Lendingkart Technologies revenue triples but loss widens by 31 pc to Rs 52 Cr in FY18


Ahmedabad-based Lendingkart Technologies reported a consolidated loss of Rs 52.26 crore despite a three-fold increase in revenue.

Lendingkart Technologies, parent of digital SME lender Lendingkart reported a three-fold increase in its consolidated revenue in FY18. The company’s consolidated revenue grew to Rs 91.8 crore last fiscal from Rs 35.6 crores in FY17.

Lendingkart's total expenses almost doubled from Rs 75.5 crores in FY17 to Rs 144.15 crores in FY18. This increase in operations also led to widening losses for the company.

According to latest filings, the company registered a total consolidated loss of Rs 52.26 crores in FY18. This is a 31 percent rise since FY17 when its loss stood at Rs 39.8 crore.

Harshvardhan Lunia and Mukul Sachan (Co-founders of Lendingkart)

Earlier this February, Lendingkart announced that it closed $87 million as a part of their Series-C round led by Singapore’s Fullerton Financial Holdings (FFH), a subsidiary of Temasek Holdings.

The round also saw participation from Singapore-based Sistema Asia Fund along with participation from current investors Bertelsmann India Investment, Mayfield India, Saama Capital, India Quotient and Darrin Capital Management.

The founders stated that of this amount, $15 million was already being utilised for technology and salaries, while approximately $100 million was available as a runway for the company to use.

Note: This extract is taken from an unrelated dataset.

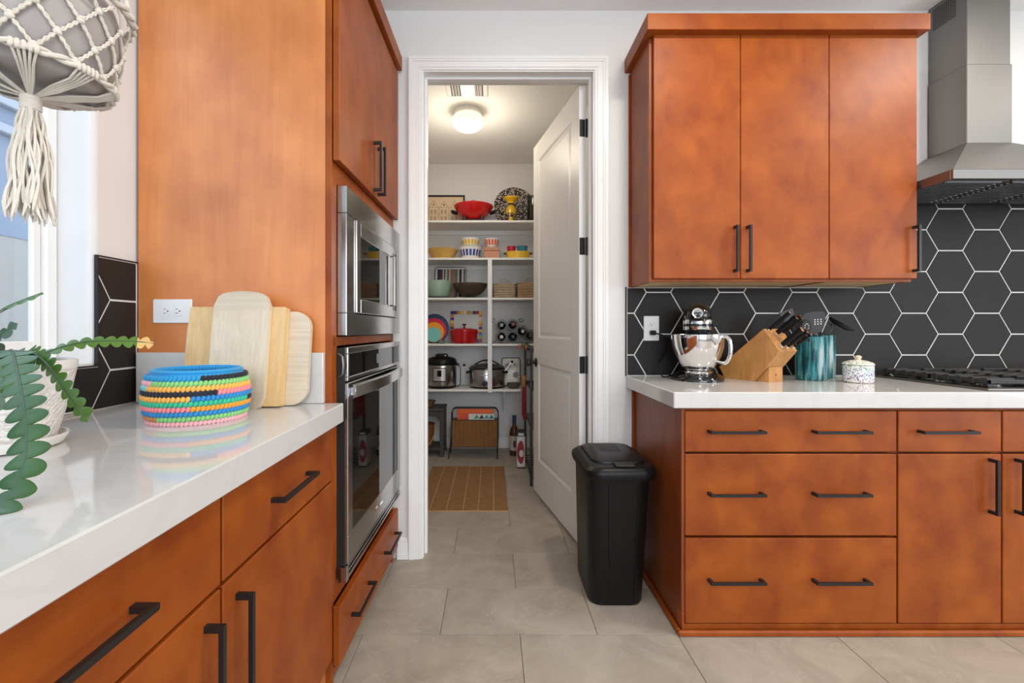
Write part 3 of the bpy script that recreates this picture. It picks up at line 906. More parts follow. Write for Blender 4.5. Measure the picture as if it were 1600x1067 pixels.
for g in range(3):
    lab = ('cast iron grate on the left burners beside the speckled jar', 'cast iron grate on the middle burner of the cooktop', 'cast iron grate on the right burners of the cooktop')[g]
    gx0 = qx0 + .022 + g * .288; gx1 = gx0 + .283
    gy0_, gy1_ = (1.735, 2.20) if g != 1 else (1.81, 2.20)
    tg = thing('cooktop_grate', lab, 'grate', ((gx0 + gx1) / 2, 1.96, CT + .0126), 'cast iron grates on the cooktop')
    z0, z1 = CT + .030, CT + .046
    m = MB()
    for x in (gx0, gx1 - .014): m.box(x, x + .014, gy0_, gy1_, z0 - .006, z1 - .006, .002)
    for y in (gy0_, gy1_ - .014, (gy0_ + gy1_) / 2 - .007): m.box(gx0, gx1, y, y + .014, z0 - .006, z1 - .006, .002)
    m.build('frame', M['iron'], tg)
    nb_ = 10 if g != 1 else 8
    for i in range(nb_):
        y = gy0_ + .003 + i * (gy1_ - gy0_ - .030) / (nb_ - 1)
        L_ = .055 if i not in (0, nb_ - 1) else .11
        MB().box(gx0 - .001, gx0 + L_, y, y + .024, z0 - .010, z1, .003).build('finger', M['iron'], tg)
        MB().box(gx1 - L_, gx1 + .001, y, y + .024, z0 - .010, z1, .003).build('finger', M['iron'], tg)
    for sx in (gx0 + .002, gx1 - .016):
        for y in (gy0_ + .002, gy1_ - .016): MB().box(sx, sx + .014, y, y + .014, CT + .0126, z0 - .005, .001).build('foot', M['iron'], tg)

# ================================================================ stand mixer
mx, my = .933, 2.065
t = thing('stand_mixer', 'black stand mixer with polished steel bowl', 'stand mixer', (mx, my, CT))
GX = Matrix.Translation((mx, my, 0)) @ Matrix.Rotation(radians(-23), 4, 'Z') @ Matrix.Translation((-mx, -my, 0))
m = MB()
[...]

By May, the company said that it has expanded its reach and facilitated loans to 1,000 cities in India, disbursing more than 25,000 loans across 26 diverse sectors.

The SME lender also stated that it received requests from more than 650,000 MSMEs until May, and evaluated over 150,000 requests to validate the creditworthiness of applicants.

In May, Lendingkart co-founder Harshvardhan Lunia told YourStory that the platform is adding close to 20-25 cities every month. Further, only 2,000 of the 50,000 customers coming on the platform on a monthly basis are from tier-I cities.

It also claimed that around 40 percent of its total loan book comprises borrowers from tier-II and tier-III cities while around 20 percent are from tier-IV and tier-V geographies.